Is your organisation prepared for these 'fault lines'?
The global labour market is being disrupted by three "fault lines," a new report has warned, urging employers to prepare for changes or risk getting left behind.
The new research report from Lightcast warned of three major factors that are permanently reshaping the balance between labour supply and demand. They are:
- Geopolitics
- Artificial intelligence
- Labour shortages
"Existing talent strategies are not built to handle the change that these three fault lines are forcing upon the world economy," the report read.
According to the report, geopolitics have overturned traditional strategies about the cost and availability of employees.
It noted that while China and India have more undergraduate students than the rest of the world, immigration slowdowns have been taking place because destination countries have been accepting fewer of them.
"One might think this would prompt established university systems in North America and Europe to bring in more students from abroad, particularly as domestic birth rates slow down, but for political and national security reasons, the opposite has happened," the report pointed out.
AI's impact
AI also has a role in accelerating this disruption and the geopolitical competition for talent, according to the report.
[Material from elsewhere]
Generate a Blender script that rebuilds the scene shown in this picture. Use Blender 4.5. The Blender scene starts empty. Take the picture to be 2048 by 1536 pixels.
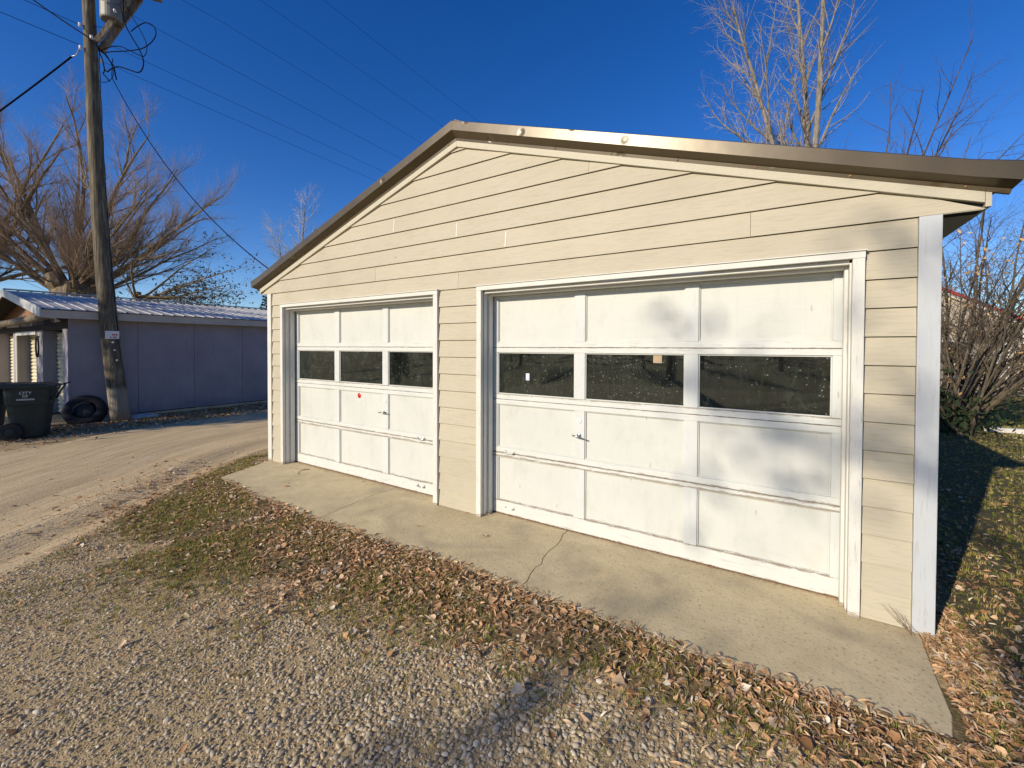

"Within Lightcast data, 35% of AI workers live in the US, but only 24% were educated there," the report read.
AI is also making the traditional degree-first hiring methods outdated, the report added.
It noted that only six per cent of AI workers have AI degrees, suggesting that majors are ineffective predictors of careers.
"Since technical skill requirements are changing so quickly, and traditional career pathways are broken, the role of education in an AI world will be to teach baseline skills that will endure for a lifetime, supplemented by short-term technical credentials," the report read.
Labour shortages
This degree-based hiring method is also making labour shortages worse in workplaces, according to the report, as it revealed that while 66% of global job postings require a college degree, only 31% of employees have them.
"Employers are putting up barriers to employment even though the world is running out of workers," the report read.
It stressed that the world population is already ageing, with increased life expectancies leading to a largely elderly population, while fertility rates are declining worldwide.
"Now talent pipelines are being squeezed from three sides: Fewer people being born, fewer people coming in, and obstacles to hiring the people already there," the report read.
Addressing the 'fault lines'
Organisations need to rethink how they hire, train, and plan for talent if they want to survive the disruption caused by the labour market "fault lines," according to the report.
"Even if you're prepared to handle one of these fault lines, you aren't prepared for the others," said Cole Napper, VP of Research and Innovation at Lightcast, in a statement.
"Organisations need to realise how these problems are interconnected and the disruption is accelerating."
Among the strategies the report suggested include:
- Shifting from degree-based to skills-first hiring
- Identifying adjacent career pathways for roles exposed to automation
- Aligning future education programmes with durable baseline skills
- Using integrated labour market intelligence to anticipate disruption
"The immediate goal is for organisations and institutions to stop pretending like it's business as usual, and prepare to change based on the new reality ahead," the report read.